With this background in place, I say Hu speaks with forked tongue, when we consider his October essay published in Seeking Truth

“We must clearly see that international hostile forces are intensifying the strategic plot of westernizing and dividing China, and ideological and cultural fields are the focal areas of their long-term infiltration.”
“We should deeply understand the seriousness and complexity of the ideological struggle, always sound the alarms and remain vigilant, and take forceful measures to be on guard and respond.”

NYT above, but any half-baked news search with provide an abundance of reportage on Hu’s fear of divisive Western soft power.

NOTE. I had better scribble like a fury as everybody is piling on this story.

Hu’s ambition to see the production of indigenous cultural offerings likely to attract a Western audience is all but dead before the ink dried in Seeking Truth. Western themed pure trash dating/reality programs dominate domestic rating much to the chagrin of the CCP ideologists.

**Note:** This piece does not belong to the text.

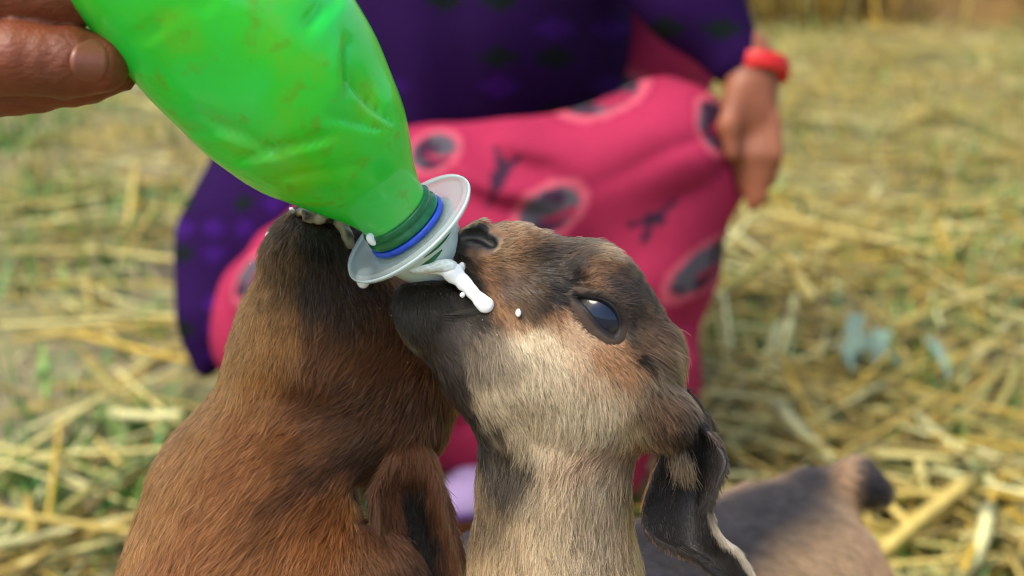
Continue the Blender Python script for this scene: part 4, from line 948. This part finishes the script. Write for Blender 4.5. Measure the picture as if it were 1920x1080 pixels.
# ================================================================== feeding bottle
AX = np.array([-0.64 * 0.90, 0.77 * 0.90, 0.435]); AX /= np.linalg.norm(AX)     # from the mouth of the bottle towards its base
NB = C(752, 411, 60)                                                              # on the axis, at the lip of the neck
ax_a, ax_u, ax_v = frame_of(AX)
baseB = tuple(to_world(NB))
bottle = empty('feeding_bottle', baseB, label='crumpled bright green plastic milk bottle tipped down towards the kids', category='bottle')
m_, t_, b_ = new_mat('green_plastic'); setp(b_, rough=0.28, spec=0.5, sss=0.2, coat=0.7, coatr=0.07); b_.inputs['Subsurface Radius'].default_value = (0.2, 1.0, 0.25); b_.inputs['Subsurface Scale'].default_value = 0.006
tc = t_.nodes.new('ShaderNodeTexCoord'); nz = t_.nodes.new('ShaderNodeTexNoise'); nz.inputs['Scale'].default_value = 45; nz.inputs['Detail'].default_value = 5; t_.links.new(tc.outputs['Object'], nz.inputs['Vector'])
cr = t_.nodes.new('ShaderNodeValToRGB'); e = cr.color_ramp.elements
e[0].position = 0.36; e[0].color = (*lin(44, 236, 84), 1); e[1].position = 0.72; e[1].color = (*lin(116, 222, 40), 1)
e_ = cr.color_ramp.elements.new(0.54); e_.color = (*lin(58, 234, 58), 1)
t_.links.new(nz.outputs['Fac'], cr.inputs[0]); MAT_BOT = m_
n2 = t_.nodes.new('ShaderNodeTexNoise'); n2.inputs['Scale'].default_value = 19; n2.inputs['Detail'].default_value = 3; t_.links.new(tc.outputs['Object'], n2.inputs['Vector'])
m2 = t_.nodes.new('ShaderNodeMapRange'); m2.inputs[1].default_value = 0.50; m2.inputs[2].default_value = 0.66; m2.inputs[4].default_value = 0.55; t_.links.new(n2.outputs['Fac'], m2.inputs[0])
x2 = t_.nodes.new('ShaderNodeMix'); x2.data_type = 'RGBA'; t_.links.new(m2.outputs[0], x2.inputs[0]); t_.links.new(cr.outputs[0], x2.inputs[6]); x2.inputs[7].default_value = (*lin(120, 242, 150), 1)
n3 = t_.nodes.new('ShaderNodeTexNoise'); n3.inputs['Scale'].default_value = 130; n3.inputs['Detail'].default_value = 4; t_.links.new(tc.outputs['Object'], n3.inputs['Vector'])
m3 = t_.nodes.new('ShaderNodeMapRange'); m3.inputs[1].default_value = 0.58; m3.inputs[2].default_value = 0.70; m3.inputs[4].default_value = 0.6; t_.links.new(n3.outputs['Fac'], m3.inputs[0])
x3 = t_.nodes.new('ShaderNodeMix'); x3.data_type = 'RGBA'; t_.links.new(m3.outputs[0], x3.inputs[0]); t_.links.new(x2.outputs[2], x3.inputs[6]); x3.inputs[7].default_value = (*lin(120, 190, 30), 1)
t_.links.new(x3.outputs[2], b_.inputs['Base Color'])
tl_ = t_.nodes.new('ShaderNodeBsdfTranslucent'); t_.links.new(x3.outputs[2], tl_.inputs[0]); mb_ = t_.nodes.new('ShaderNodeMixShader'); mb_.inputs[0].default_value = 0.30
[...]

Adding a Party Granny to the panel of If You Were The One is a sure sign of desperation.

If Jim Morrison said The West is the Best, young, well-heeled urban Chinese folk have embraced this line in a very restricted manner. Of their political dreams and desires, your guess is as good as mine, and here I look forward to reading The End of the Chinese Dream by Gerard Lemos HERE.

One thing is certain, Chinese urbanites have embraced the (very restricted) soft power attraction of western luxury goods with a vengeance beyond parallel in human history: clothes, watches and cars. The list is endless and not worth a link. If you buy into the whole program, there is also the Thames Village and Jackson Hole real estate retreats.

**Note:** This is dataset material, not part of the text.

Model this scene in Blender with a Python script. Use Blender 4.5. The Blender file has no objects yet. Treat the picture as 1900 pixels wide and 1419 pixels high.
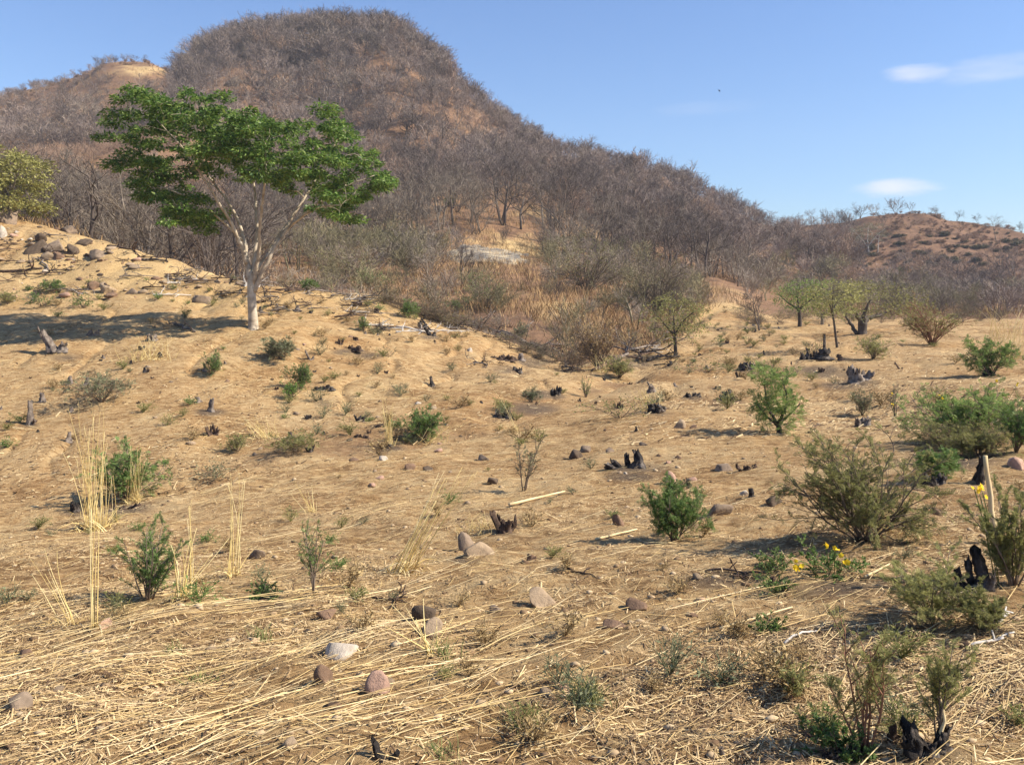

Okay, as I’ve played fast and loose with the concept of soft power, lets finish on a cinematic note. According to Other Lisa on PD, Zhang Yimou who made Namjing (a movie I will avoid like the pox), also made a flick called A Simple Noodle Story which was based on the Coen Brother’s first outing Blood Simple., one of my favourite noirish movies set in deep, dusty, footloose Texas. (Peking Duck #99 Han Han and the democracy debate.)

Rather than slavishly aping Western plots and narratives, Zhang would do well to look to domestic materials upon which to develop a Sino-noir cinema, and here I refer him to this delight from Malcolm Moore:
Chinese official arrested after ‘poisonous cat stew plot. A government official in south China has been arrested for murder, after he allegedly used a bowl of poisoned pork rib and cat meat stew to kill a local businessman.

Update. The great character actor M. Emmet Walsh, who played the gross/tres creepy detective in Blood Simple, would have been a shoe in to play recent government official/cat stew poisoner.

Okay, its a fish and not a moggie

Finally, thanks to Lisa for mentioning the documentary Blind Shaft. Here is an overview from The Guardian.

6 Responses to “Hu Plays His Last Card”

  1. Lisa Says:

    Hey, thanks for the shout out! I was going to get into this on the thread but didn’t want to go that far afield — the problem is, Zhang Yimou would never be allowed to make that movie legally in the PRC. Doing a story about contemporary corruption, suggesting that it’s endemic? No way. That’s why you see so many period dramas, and why most contemporary stories are comedies, unless they’re done without SARFT’s permission.

    RAISE THE RED LANTERN was a great commentary on oppression, cloaked in a period setting.

    Have you seen BLIND SHAFT? Now that is an awesome recent film. Done “underground” in every sense of the word.

  2. kingtubby1 Says:

    Unfortunately my knowledge of Chinese cinema is close to zero. All my long tour of duty in China developed was a deep interest in Japanese movies, esp of the lowbrow yakuza variety circa 60s – to 80s.

    Seijun Suzuki, Hasebe and Fukasabu

    Plus Mizoguchi for a high art antidote


  3. Lisa Says:

    BLIND SHAFT is an amazing film. Noir meets documentary realism. Tightly scripted, shot on hi def video I believe. A mix of professional and amateur actors (it’s not a documentary but has that feeling at times).

    And totally watch RAISE THE RED LANTERN. Zhang Yimou has made some brilliant films. That’s why it is so hard for me to condemn the choices he’s made more recently…it’s a terribly difficult position to be in as an artist, and lord knows working in Hollywood, I’ve seen all kinds of creative compromises. They are just for different reasons.

    Back when I ran a film/TV studio research library, I would have been running for those Japanese yakuza films! We had an awesome DVD library. One of my favorite parts of the job was creating that and adding to it.

  4. kingtubby1 Says:

    Lisa, thanks for sorting me there re Blind Shaft.

    If you are ever tempted to write some paragraphs on what you regard as must-see-Chinese-movies, you have a welcoming platform here.

    Watched the plot-silly Tokyo Drifter again the other night, and felt like throwing out my clothes wardrobe afterwards and beginning again with some really sharp suits.

    I just love cinema stuff. Cheers KT

  5. Lisa Says:

    Thanks! Now that I’m not working in filmTV (well, not the same way) I am trying to get back into film. While I was there, it just felt like busman’s holiday.

  6. NiubiCowboy Says:

    Great recommendations, Lisa! I’d also throw in…
    –Chen Kaige’s directorial debut Yellow Earth
    –Jia Zhangke’s Still Life
    –Zhang Yimou’s Story of Qiu Ju wherein Gong Li plays a peasant woman trying to work her way through China’s legal system in the early 90s trying to extract an official apology from the village chief who injured her husband when he kicked him in the groin.

    It’s been years since I’ve seen Tokyo Drifter. Apart from that and a few contemporary films like Sonatine and Ichi the Killer, I haven’t seen any older Yakuza films. Now I’ll have somewhere to start!